╔══
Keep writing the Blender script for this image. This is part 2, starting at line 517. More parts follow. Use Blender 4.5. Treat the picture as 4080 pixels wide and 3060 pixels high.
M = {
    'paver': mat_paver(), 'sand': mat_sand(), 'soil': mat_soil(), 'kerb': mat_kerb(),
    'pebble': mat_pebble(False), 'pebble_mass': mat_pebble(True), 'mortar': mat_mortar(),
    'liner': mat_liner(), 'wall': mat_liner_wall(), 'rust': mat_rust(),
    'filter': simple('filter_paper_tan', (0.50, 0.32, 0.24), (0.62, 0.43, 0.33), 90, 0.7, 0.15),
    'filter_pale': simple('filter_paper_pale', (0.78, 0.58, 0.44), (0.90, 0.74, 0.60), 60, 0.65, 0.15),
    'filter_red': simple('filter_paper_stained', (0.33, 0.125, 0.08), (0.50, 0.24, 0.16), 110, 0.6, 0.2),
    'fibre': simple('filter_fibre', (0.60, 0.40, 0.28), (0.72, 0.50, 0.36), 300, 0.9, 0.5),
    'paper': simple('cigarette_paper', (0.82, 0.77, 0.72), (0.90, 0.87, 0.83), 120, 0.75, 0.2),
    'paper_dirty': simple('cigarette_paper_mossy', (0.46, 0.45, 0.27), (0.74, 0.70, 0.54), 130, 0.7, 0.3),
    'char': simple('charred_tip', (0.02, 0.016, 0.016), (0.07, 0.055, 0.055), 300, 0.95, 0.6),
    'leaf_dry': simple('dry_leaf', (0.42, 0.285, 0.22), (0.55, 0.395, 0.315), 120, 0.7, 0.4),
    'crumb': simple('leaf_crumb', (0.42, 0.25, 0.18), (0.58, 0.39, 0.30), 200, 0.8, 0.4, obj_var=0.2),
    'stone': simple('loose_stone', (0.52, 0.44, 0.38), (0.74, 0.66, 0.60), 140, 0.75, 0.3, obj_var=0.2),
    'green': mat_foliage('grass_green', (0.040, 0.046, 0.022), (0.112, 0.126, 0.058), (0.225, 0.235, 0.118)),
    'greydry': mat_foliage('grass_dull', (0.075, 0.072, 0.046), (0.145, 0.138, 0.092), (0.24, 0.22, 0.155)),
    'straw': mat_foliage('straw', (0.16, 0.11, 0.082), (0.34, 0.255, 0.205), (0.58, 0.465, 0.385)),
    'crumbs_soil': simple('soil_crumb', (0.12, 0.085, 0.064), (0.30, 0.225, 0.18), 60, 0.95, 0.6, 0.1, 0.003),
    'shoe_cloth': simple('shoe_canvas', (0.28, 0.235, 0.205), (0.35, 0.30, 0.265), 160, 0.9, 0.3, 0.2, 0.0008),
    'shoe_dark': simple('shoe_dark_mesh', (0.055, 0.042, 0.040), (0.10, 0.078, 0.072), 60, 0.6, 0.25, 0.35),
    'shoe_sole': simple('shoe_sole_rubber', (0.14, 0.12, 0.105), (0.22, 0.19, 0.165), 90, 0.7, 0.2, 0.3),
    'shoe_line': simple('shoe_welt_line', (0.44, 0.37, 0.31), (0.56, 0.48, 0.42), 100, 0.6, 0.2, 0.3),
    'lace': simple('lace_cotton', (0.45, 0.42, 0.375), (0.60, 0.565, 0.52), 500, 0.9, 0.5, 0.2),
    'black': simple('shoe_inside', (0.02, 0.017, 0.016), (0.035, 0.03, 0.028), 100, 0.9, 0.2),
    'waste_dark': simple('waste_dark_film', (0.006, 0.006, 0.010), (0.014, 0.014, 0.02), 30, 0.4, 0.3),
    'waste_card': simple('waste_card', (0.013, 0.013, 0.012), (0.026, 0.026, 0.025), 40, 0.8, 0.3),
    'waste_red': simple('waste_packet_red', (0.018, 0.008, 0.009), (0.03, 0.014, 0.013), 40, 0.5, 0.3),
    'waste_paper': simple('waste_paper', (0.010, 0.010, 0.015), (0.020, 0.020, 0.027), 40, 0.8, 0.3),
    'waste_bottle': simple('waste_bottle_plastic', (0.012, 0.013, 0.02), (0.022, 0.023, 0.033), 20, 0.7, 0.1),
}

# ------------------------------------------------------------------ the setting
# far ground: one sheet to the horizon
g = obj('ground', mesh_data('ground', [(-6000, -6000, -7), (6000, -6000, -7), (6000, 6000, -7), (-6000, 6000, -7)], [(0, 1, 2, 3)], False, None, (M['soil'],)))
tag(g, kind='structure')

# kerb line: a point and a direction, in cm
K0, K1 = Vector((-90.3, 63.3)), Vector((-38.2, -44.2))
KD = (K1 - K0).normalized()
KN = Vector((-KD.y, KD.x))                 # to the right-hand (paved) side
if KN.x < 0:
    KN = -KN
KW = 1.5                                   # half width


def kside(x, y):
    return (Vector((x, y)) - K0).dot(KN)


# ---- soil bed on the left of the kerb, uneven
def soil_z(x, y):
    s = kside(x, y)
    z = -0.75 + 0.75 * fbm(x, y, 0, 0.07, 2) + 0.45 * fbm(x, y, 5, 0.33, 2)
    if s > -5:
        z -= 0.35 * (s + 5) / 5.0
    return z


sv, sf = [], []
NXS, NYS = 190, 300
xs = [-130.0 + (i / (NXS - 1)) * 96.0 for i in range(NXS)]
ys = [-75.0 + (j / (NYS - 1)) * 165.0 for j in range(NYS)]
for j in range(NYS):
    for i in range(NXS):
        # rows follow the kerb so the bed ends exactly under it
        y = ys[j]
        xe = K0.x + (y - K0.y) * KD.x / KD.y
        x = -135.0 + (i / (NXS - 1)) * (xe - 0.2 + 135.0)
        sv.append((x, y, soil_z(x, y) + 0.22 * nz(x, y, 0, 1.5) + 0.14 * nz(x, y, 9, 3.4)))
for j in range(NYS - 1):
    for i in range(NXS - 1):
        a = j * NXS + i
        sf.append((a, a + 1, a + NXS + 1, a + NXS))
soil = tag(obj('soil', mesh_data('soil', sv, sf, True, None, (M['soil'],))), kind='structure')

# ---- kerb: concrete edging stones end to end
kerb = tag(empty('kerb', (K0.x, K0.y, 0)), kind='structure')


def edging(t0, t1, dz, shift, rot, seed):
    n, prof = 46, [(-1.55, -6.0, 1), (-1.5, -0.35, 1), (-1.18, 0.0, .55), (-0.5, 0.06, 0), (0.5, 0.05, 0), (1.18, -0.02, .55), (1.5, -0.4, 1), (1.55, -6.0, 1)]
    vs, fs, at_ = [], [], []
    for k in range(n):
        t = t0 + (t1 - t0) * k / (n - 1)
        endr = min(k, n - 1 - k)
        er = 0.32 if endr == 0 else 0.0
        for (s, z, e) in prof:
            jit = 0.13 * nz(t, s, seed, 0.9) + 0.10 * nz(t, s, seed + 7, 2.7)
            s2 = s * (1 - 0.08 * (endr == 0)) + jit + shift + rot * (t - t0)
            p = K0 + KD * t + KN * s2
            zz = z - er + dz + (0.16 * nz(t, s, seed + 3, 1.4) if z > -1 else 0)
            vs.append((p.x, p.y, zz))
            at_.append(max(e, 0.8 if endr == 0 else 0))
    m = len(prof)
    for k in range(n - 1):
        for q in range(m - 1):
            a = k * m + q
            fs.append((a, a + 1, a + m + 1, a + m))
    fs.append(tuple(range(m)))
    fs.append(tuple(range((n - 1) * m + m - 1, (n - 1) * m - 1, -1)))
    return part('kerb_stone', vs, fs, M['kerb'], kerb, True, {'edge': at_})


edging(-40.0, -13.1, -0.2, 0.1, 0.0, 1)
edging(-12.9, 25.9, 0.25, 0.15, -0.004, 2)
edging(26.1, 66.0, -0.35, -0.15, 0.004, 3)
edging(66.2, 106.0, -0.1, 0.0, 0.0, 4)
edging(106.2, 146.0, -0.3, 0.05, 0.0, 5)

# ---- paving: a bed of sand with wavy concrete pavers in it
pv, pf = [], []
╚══
WHAT TO PRODUCE —
Work out the number of lines in this listing that include the word "follow". Reply with that number only.

FULL RESPONSE —
2